Applies To: Windows Server 2012 R2, Windows Server 2012

The first step in planning to build a PHP website on IIS 8 is to determine how to install IIS along with the CGI module, where to download and install the appropriate PHP version, and how to add your application files to IIS.

The following list shows the tasks required to complete this step:

When you are done with these tasks, record your design decisions before going on to Step 2: Plan PHP Settings.

1.1. Plan to Install IIS

To support PHP applications on an IIS web server, install the default configuration of IIS and the CGI module. The CGI module contains both CGI (Common Gateway Interface protocol) and FastCGI. FastCGI is a high-performance extension to CGI and is recommended for PHP applications. Once your machine has this IIS configuration installed, you can download and install PHP.

Important

To install IIS 8 on either Windows Server® 2012 or Windows® 8, you must sign on as a member of the Administrators group.

1.2. Plan to Download and Install PHP

The simplest way to install PHP is to use Web Platform Installer (Web PI). Web PI installs the latest version of PHP along with any dependencies that version requires. To learn more about the Web PI, see Learn More and Install the Web PI.

To add PHP support manually to your IIS web server, download and install the PHP runtime version that you require. You can download Windows versions of PHP from the PHP for Windows site.

There are two builds for each PHP version: one is thread-safe, and the other is non-thread-safe. The thread-safe version is designed for environments where the web server keeps the PHP engine in memory, running multiple treads of execution simultaneously. The architecture of IIS and the FastCGI extension provide an isolation model that keeps requests separate, removing the need for a thread-safe version of PHP. The non-thread-safe version of PHP gives better performance on IIS with FastCGI install than does the tread-safe version.

PHP offers several extensions that extend its base functionality. One extension is important for PHP web applications that run on IIS—the Windows Cache Extension for PHP (WinCache). WinCache is a PHP accelerator that is used to increase the speed of PHP applications that run on Windows and Windows Server. Once the WinCache is enabled and loaded by the PHP engine, PHP applications can take advantage of the functionality without any code modifications.
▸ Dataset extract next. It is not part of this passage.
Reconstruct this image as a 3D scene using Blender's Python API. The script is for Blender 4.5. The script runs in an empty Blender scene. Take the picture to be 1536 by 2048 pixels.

You can download WinCache extension from the PHP for Windows site.

Warning

The current version of WinCache (php_winchache-svn20110402-5.2-nts-vc6-x86.zip) does not work with PHP 5.4.0. Therefore, we recommend that you install the non-thread-safe version of PHP 5.3.6 (or earlier).
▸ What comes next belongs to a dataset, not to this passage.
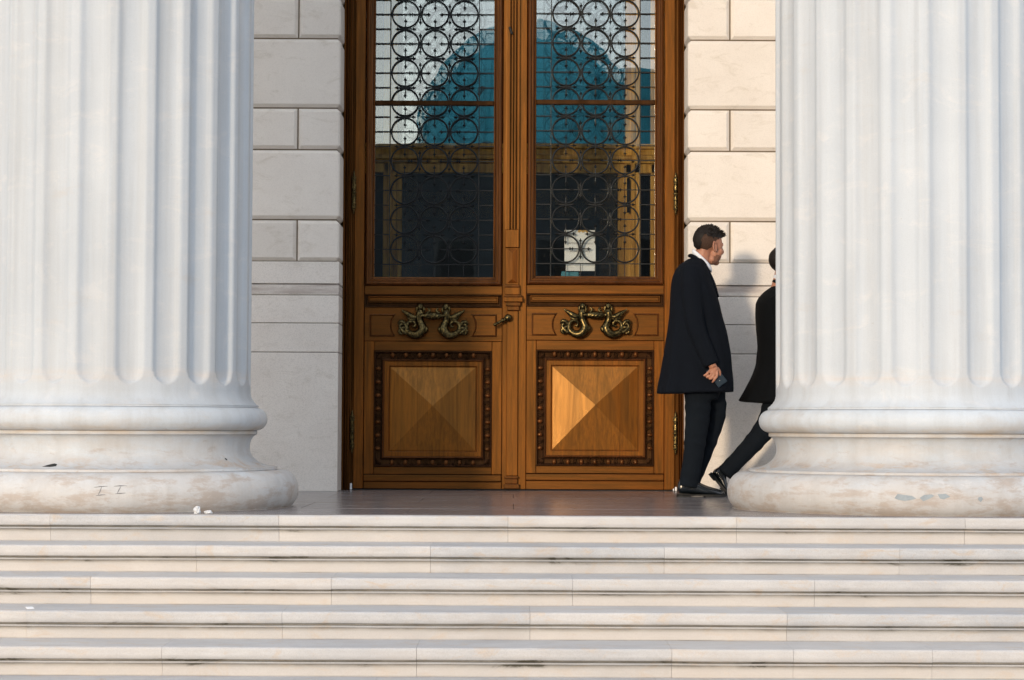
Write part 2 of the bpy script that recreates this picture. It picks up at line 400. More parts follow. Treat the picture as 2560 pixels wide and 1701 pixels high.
# ------------------------------------------------------------------ staircase
joints = {0: [-450, 125, 697, 1270, 1842, 2413, 2990], 1: [-680, -96, 490, 1076, 1661, 2249, 2840],
          2: [-380, 226, 828, 1432, 2037, 2640], 3: [-560, 65, 705, 1325, 1968, 2610, 3200],
          4: [-240, 404, 1041, 1680, 1984, 2332, 2980]}
stairs = empty('staircase', (0, stepd[4], GZ), 'broad white marble staircase rising to the portico, grooved under every step edge', 'staircase')
def step_block(x0, x1, k):
    d = stepd[k]; z = stepz[k]; h = z - (stepz[k+1] if k < 8 else GZ-0.13); j = rnd.uniform(-0.0015, 0.0015)
    d += rnd.uniform(-0.0025, 0.0025)
    prof = [(0.40, 0, 0), (0.012, 0, 0), (0.005, -0.002, 0), (0.0012, -0.006, 0), (0, -0.012, 0), (0, -0.034, 0), (0.0005, -0.053+j, 0.4), (0.004, -0.0575+j, 1),
            (0.024, -0.0595, 1), (0.024, -0.064, 1), (0.011, -0.0655, 0.55), (0.009, -0.0675, 0.15), (0.010, -0.0735, 0.35), (0.019, -0.0755, 1),
            (0.020, -0.081, 0.75), (0.0202, -0.094, 0.08), (0.021, -0.105, 0), (0.022, -h+0.006, 0), (0.022, -h, 0.5), (0.40, -h, 0)]
    xs = np.linspace(x0+0.0006, x1-0.0006, max(3, int((x1-x0)/0.05)))
    wob = [0.0016*mnoise.noise(Vector((x*1.7, k*9.1, 3.3))) + 0.0012*mnoise.noise(Vector((x*7.0, k*3.1, 1.3))) for x in xs]
    n = len(prof); V = []; dirt = []
    for i, x in enumerate(xs):
        e = 0.0012 if i in (0, len(xs)-1) else 0.0
        for q, (dy, dz, dd) in enumerate(prof):
            chip = 0.0
            if q in (2, 3, 4): chip = 0.012*max(0, mnoise.noise(Vector((x*13, k*5, 8))) - 0.30)
            V.append((x, d+dy+wob[i]+(e+chip if q < 16 and q > 1 else 0), z+dz+wob[i]*(0.6 if q < 19 else 0) - (chip if q < 4 else 0))); dirt.append(dd)
    Fc = []
    for i in range(len(xs)-1):
        for q in range(n):
            q2 = (q+1) % n
            Fc.append((i*n+q, i*n+q2, (i+1)*n+q2, (i+1)*n+q))
    Fc.append(tuple(range(n))); Fc.append(tuple(range((len(xs)-1)*n, len(xs)*n))[::-1])
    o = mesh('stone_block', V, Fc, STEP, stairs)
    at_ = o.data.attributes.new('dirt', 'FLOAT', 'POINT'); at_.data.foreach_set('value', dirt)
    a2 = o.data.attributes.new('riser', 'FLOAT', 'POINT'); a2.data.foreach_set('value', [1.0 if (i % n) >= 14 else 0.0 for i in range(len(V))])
    bm = bmesh.new(); bm.from_mesh(o.data); fixn(bm); bm.to_mesh(o.data); bm.free()
    return o
for k in range(9):
    js = [AX(p, stepd[k], nose_py[k]) for p in joints[k]] if k in joints else [(-3.9+1.25*i+0.4*(k % 3)) for i in range(7)]
    for a, b in zip(js, js[1:]): step_block(a, b, k)
    for sgn, e in ((-1, js[0]), (1, js[-1])):
        step_block(min(e, e+sgn*4.0), max(e, e+sgn*4.0), k)
box('stair_core', -7.4, 7.4, stepd[8]+0.38, 11.4, GZ-0.3, GZ-0.001, MORTAR, stairs)
DW = 14.84; DD = 15.20
floor = box('portico_floor', -9, 9, D0+0.03, DD+0.6, -0.25, -0.004, DARK); tag(floor, kind='structure')
ys_ = [D0+0.03, D0+0.85, D0+1.75, D0+2.65, D0+3.45, DD+0.6]
for i in range(5):
    off = 0.013 if i % 2 else -0.56
    for j in range(-6, 7):
        box('floor_slab', off+1.19*j+0.0012, off+1.19*(j+1)-0.0012, ys_[i]+0.0012, ys_[i+1]-0.0012, -0.04, 0.003+rnd.uniform(-0.0006, 0.0006), FLOOR, floor, 0.0012)

# ------------------------------------------------------------------ facade wall of bossed blocks
XL = at(848, 600, DW).x; XR = at(1719.5, 600, DW).x
wall = empty('facade_wall', (0, DW+0.3, 0), 'cream stone wall of bevelled blocks on both sides of the oak door', 'wall')
zr = [AZ(1231, DW, 740), AZ(881, DW, 740), AZ(808, DW, 740), AZ(738, DW, 740), AZ(710, DW, 740), AZ(653.5, DW, 740)]
zr[0] = 0.0
zt = [AZ(v, DW, 740) for v in (653.5, 549, 373.5, 269.5, 95.5)]
per_s = zt[1]-zt[0]; per_l = zt[2]-zt[1]
while zt[-1] < 4.9: zt.append(zt[-1] + (per_s if len(zt) % 2 == 1 else per_l))
EX = 3.7
def wblock(x0, x1, z0, z1, bev, gap, mat, side, corner, dy=0.0):
    y1 = DD+0.02 if corner else DW+0.15
    a = x0+(0 if corner and side > 0 else gap); b = x1-(0 if corner and side < 0 else gap); c0 = z0+gap; c1 = z1-gap; yf = DW+dy
    bc = bev*0.55 if corner else bev                          # the arris of the opening is only eased
    fa = a+(bc if corner and side > 0 else bev); fb = b-(bc if corner and side < 0 else bev)
    P = [(x, yf, z) for x in (fa, fb) for z in (c0+bev, c1-bev)]
    if corner:
        e_in = (a+bev, b) if side > 0 else (a, b-bev); e = a if side > 0 else b
        P += [(x, y, z) for x in e_in for y in (yf+bev, y1) for z in (c0, c1)]
        P += [(e, y, z) for y in (yf+bc, y1) for z in (c0+bev, c1-bev)]
    else:
        P += [(x, y, z) for x in (a, b) for y in (yf+bev, y1) for z in (c0, c1)]
    bm = bmesh.new(); vs = [bm.verts.new(p) for p in P]
    bmesh.ops.convex_hull(bm, input=vs); bmesh.ops.dissolve_limit(bm, angle_limit=R(1), verts=bm.verts[:], edges=bm.edges[:]); fixn(bm)
    es = [e_ for e_ in bm.edges if len(e_.link_faces) == 2 and e_.calc_face_angle() > R(20)]
    bmesh.ops.bevel(bm, geom=es, offset=min(0.0022, bev*0.3), segments=1, affect='EDGES', clamp_overlap=True)
    return bm_obj('stone_block', bm, mat, wall)
for side in (-1, 1):
    ex = XL if side < 0 else XR                       # the corner of the opening
    def rng(a, b): return (ex-b, ex-a) if side < 0 else (ex+a, ex+b)
    for i in range(5):                                 # smooth courses
        lens = [1.15, EX-1.226] if i != 0 else [1.4, EX-1.226]
        a = 0
        for q, b in enumerate(lens):
            x0, x1 = rng(a, b); wblock(x0, x1, zr[i], zr[i+1], 0.003 if i != 3 else 0.007, 0.0022, WALL2, side, q == 0, 0.0 if i != 3 else 0.006); a = b
    for i in range(len(zt)-1):
        small = i % 2 == 0
        cuts = [0, 0.300, 1.19, 2.08, 2.97] if small else [0, 0.80, 1.63, 2.5]
        if not small: cuts = [0, 0.745, 1.63, 2.52]
        for q in range(len(cuts)-1):
            x0, x1 = rng(cuts[q], cuts[q+1]); wblock(x0, x1, zt[i], zt[i+1], 0.022, 0.0048, WALL, side, q == 0)
    x0, x1 = rng(0.022, EX+5)
    box('wall_core', x0, x1, DW+0.024, DD+0.5, 0.0, 13.7, MORTAR, wall)
    x0, x1 = rng(2.3, EX+5)
    box('wall_face', min(x0, x1) if side < 0 else max(x0, 3.7), max(x0, x1) if side > 0 else min(x1, -3.7), DW+0.001, DW+0.03, 0.002, 13.7, WALL2, wall)
    x0, x1 = rng(0, EX+5)
    box('upper_wall', x0, x1, DW, DW+0.03, zt[-1]+0.004, 13.7, WALL, wall)
box('lintel', XL-0.01, XR+0.01, DW, DD+0.4, 4.765, 13.7, WALL, wall, 0.01)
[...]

1.3. Plan to Add a PHP Application

An application is a grouping of content at the root level of a website or a grouping of content in a separate folder under the website root directory. When you add an application in IIS 8, you designate a directory as the application root, or starting point, for the application. Then specify properties specific to that particular application, such as the application pool that the application runs in.

To configure your PHP application on an IIS website, provide the following information:

  • Alias: The alias is used as part of the application root URL and should be short and descriptive. For example, the alias marketing added to the default website on the local host computer, would produce the following URL: //localhost/marketing.

  • Application pool: An application pool enables an application or a group of applications to run in isolation from one or more applications in another application pool.

  • Physical path: The local path to the application files on the server.